What is required -
Drop the pictures and give back word for word the lines from the line holding "were 1248x832 pixels." to the line holding "return m, nt, p", both included.

┌─ Input records

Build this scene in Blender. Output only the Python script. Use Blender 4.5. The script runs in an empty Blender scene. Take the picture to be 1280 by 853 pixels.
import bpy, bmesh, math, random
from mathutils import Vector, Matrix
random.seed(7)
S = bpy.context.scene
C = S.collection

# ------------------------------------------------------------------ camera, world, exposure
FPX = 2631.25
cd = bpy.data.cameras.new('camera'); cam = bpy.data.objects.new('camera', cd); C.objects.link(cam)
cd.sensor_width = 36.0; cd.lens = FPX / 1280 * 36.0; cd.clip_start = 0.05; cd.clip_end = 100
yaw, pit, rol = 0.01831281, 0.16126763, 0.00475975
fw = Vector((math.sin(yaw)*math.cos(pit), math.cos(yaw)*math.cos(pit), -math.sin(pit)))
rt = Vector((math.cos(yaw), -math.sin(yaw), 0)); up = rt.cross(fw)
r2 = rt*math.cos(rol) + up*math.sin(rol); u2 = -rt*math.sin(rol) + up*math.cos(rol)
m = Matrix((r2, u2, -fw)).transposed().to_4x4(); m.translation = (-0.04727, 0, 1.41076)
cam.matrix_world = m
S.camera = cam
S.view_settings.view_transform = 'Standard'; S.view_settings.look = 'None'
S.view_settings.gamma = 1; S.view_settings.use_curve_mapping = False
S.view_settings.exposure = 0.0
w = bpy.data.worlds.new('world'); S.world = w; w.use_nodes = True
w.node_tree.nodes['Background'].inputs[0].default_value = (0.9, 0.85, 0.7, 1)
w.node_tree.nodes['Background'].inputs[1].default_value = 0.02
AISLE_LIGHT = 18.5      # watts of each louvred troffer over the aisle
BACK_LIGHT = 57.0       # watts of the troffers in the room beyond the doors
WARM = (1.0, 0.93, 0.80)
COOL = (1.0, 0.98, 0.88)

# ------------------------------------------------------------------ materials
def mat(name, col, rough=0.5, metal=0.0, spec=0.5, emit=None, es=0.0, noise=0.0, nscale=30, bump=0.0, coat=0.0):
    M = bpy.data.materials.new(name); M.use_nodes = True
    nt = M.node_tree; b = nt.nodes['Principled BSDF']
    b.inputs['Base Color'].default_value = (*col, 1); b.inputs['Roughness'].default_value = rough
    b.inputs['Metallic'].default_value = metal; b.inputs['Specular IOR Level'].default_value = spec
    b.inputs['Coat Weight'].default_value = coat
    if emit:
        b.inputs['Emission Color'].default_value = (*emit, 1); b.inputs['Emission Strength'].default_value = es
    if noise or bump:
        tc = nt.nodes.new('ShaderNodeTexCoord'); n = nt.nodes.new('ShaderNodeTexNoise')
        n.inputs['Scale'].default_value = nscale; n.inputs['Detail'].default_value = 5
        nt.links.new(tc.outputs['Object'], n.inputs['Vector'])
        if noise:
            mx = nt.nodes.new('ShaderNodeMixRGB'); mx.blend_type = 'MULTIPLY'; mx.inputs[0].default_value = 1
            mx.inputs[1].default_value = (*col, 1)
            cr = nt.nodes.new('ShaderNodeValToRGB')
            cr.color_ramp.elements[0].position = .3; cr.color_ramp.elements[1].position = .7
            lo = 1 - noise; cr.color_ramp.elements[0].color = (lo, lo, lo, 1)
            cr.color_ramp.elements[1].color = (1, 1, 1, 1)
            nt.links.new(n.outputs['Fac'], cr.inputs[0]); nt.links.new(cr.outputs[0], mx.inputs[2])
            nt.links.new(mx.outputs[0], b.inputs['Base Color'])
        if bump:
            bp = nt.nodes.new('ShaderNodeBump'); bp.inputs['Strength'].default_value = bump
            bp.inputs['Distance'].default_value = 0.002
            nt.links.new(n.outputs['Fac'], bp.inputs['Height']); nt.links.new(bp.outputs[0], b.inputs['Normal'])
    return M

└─
┌─ Input records

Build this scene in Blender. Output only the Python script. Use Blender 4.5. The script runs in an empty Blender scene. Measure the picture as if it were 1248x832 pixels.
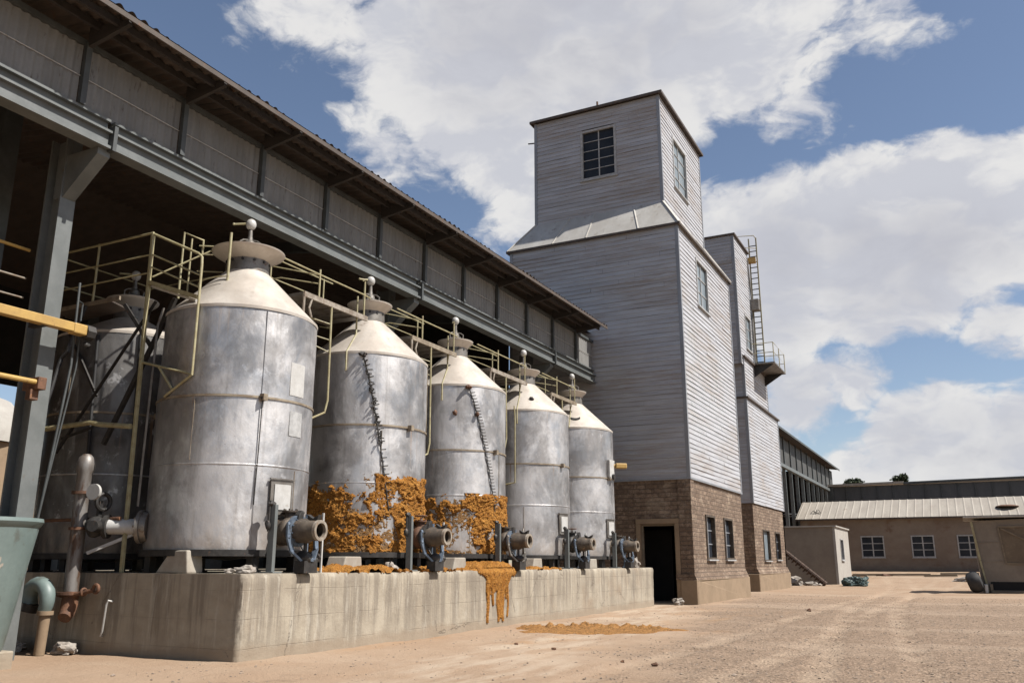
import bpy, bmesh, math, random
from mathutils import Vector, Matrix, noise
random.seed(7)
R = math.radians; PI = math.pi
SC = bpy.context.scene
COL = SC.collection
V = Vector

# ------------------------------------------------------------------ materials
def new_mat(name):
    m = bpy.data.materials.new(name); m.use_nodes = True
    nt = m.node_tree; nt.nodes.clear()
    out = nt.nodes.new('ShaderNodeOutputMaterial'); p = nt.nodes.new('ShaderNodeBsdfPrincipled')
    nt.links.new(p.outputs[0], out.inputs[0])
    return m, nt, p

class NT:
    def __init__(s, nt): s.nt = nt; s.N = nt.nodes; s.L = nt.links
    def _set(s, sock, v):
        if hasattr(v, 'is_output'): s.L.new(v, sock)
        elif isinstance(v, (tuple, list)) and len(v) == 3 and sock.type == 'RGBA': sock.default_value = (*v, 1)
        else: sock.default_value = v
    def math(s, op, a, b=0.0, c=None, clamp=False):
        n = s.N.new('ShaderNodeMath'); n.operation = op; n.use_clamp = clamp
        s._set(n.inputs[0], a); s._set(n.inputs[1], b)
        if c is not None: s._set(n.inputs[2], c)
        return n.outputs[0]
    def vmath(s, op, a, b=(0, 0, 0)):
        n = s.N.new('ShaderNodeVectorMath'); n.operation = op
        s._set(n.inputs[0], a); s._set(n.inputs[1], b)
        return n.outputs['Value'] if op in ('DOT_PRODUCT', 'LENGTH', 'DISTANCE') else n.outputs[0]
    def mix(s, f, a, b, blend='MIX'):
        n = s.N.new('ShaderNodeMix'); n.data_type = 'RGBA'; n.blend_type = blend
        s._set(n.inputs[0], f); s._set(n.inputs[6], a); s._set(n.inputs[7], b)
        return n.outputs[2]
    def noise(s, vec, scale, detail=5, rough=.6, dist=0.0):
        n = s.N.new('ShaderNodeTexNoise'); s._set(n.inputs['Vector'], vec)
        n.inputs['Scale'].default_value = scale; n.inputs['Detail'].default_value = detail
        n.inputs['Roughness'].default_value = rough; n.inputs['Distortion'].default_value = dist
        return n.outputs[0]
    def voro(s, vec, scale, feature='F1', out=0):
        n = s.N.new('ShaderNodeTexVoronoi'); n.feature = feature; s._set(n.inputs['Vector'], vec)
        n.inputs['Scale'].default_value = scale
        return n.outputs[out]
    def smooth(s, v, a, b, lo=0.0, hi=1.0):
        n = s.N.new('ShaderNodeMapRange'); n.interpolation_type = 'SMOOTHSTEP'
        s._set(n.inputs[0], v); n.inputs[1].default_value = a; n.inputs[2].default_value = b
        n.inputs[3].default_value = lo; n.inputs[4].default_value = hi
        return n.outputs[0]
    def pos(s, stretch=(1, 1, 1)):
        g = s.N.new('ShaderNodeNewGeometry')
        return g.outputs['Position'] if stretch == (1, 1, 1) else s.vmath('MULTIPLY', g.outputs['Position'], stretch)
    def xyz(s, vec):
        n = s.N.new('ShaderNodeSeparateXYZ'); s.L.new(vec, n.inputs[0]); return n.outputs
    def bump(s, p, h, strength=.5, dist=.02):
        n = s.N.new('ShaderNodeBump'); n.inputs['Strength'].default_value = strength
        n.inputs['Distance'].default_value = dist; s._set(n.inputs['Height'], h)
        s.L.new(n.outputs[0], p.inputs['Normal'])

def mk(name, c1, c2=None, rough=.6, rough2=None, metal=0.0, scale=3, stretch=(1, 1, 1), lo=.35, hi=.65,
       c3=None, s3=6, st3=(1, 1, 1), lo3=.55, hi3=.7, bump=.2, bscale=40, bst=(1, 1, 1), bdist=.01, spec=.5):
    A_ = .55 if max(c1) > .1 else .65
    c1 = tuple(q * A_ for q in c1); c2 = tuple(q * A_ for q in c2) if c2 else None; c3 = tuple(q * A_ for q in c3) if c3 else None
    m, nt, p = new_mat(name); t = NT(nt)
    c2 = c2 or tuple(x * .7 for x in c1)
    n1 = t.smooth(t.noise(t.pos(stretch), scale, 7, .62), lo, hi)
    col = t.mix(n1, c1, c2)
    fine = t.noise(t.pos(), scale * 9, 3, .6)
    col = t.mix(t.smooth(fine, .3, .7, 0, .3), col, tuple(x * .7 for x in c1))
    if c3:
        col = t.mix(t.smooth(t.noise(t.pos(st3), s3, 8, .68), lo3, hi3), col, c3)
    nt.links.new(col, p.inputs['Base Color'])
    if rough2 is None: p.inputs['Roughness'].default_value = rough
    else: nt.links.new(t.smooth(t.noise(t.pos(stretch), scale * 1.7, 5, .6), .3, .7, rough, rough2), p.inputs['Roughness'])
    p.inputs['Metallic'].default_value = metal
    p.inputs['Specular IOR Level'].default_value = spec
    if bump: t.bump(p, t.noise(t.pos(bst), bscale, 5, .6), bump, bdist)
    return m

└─

Solution to this problem -
Build this scene in Blender. Output only the Python script. Use Blender 4.5. The script runs in an empty Blender scene. Measure the picture as if it were 1248x832 pixels.
import bpy, bmesh, math, random
from mathutils import Vector, Matrix, noise
random.seed(7)
R = math.radians; PI = math.pi
SC = bpy.context.scene
COL = SC.collection
V = Vector

# ------------------------------------------------------------------ materials
def new_mat(name):
    m = bpy.data.materials.new(name); m.use_nodes = True
    nt = m.node_tree; nt.nodes.clear()
    out = nt.nodes.new('ShaderNodeOutputMaterial'); p = nt.nodes.new('ShaderNodeBsdfPrincipled')
    nt.links.new(p.outputs[0], out.inputs[0])
    return m, nt, p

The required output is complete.